Катулла Европа читала всегда, его ценили и средневековые клирики, и ренессансные гуманисты. А воробей его — любимейший, каноничнейший образ. К слову, passer, при том, что это нынче часть биологической номенклатуры, судя по всему, в классической латыни означал тоже «малую птицу» вообще, потому что, как справедливо замечают орнитологи, держать в качестве домашнего питомца воробья — выбор странный, птица неумна, необучаема и не очень приятна наощупь. Впрочем, с лёгкой руки Полициано образованные европейцы над катулловским воробьём хихикают, потому что, дескать, passer выступает эвфемизмом мужского полового органа, как и птички вообще (ср. соловья у Боккаччо), и всё дело у Катулла в двусмысленности. Здесь итальянские гуманисты причудливо смыкают ряды с последователями Фрейда, которые, мама, тоже везде видят фаллические символы.
Классическая филология по этому поводу вздыхает и пожимает плечами, запретить не в силах, но оснований для такой трактовки именно Катулла не видя. Во всяком случае, о проблемах, которые можно было бы иносказательно именовать «смертью воробья», Катулл не упоминает, а он бы не преминул, это в его духе.

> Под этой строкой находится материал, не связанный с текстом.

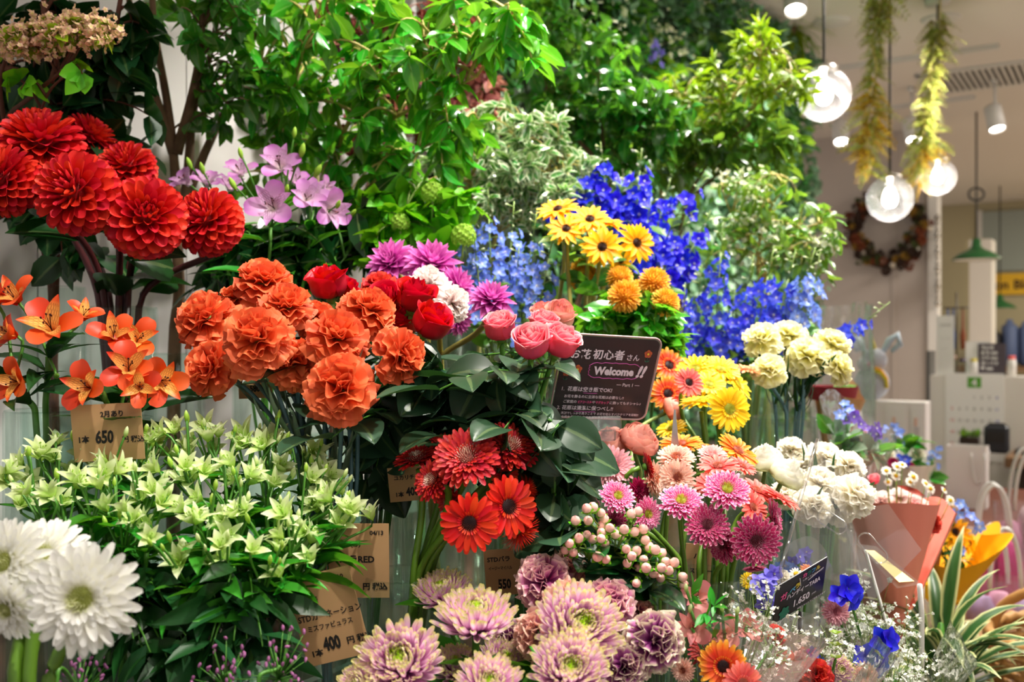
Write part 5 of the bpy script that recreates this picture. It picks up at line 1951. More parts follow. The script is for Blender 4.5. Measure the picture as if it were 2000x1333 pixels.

Дело, однако, не в том, есть ли двусмысленность у Катулла, дело в том, что Гамлет историю про воробья не знать не может, он в университете учился, у него вся гуманистическая учёность, включая игры на поле карнавального низа, в активном запасе, как и у Горацио, к которому обращена речь принца. Тем более, что Гамлет очень любит двусмысленные шутки, их у него в пьесе множество.
Гамлету не по себе, его смутно тревожит грядущий поединок с Лаэртом, он признаётся в этом и тут же запрещает себе отступать. Если сейчас, значит, не ждать, если не ждать, значит, сейчас, если не сейчас, то всё равно дождёшься, готовься, что остаётся.
Разве что Монтень — и Евангелие, и Катулл, и школярское жеребячество, воробей — птица, смерть неизбежна, слова, слова, слова.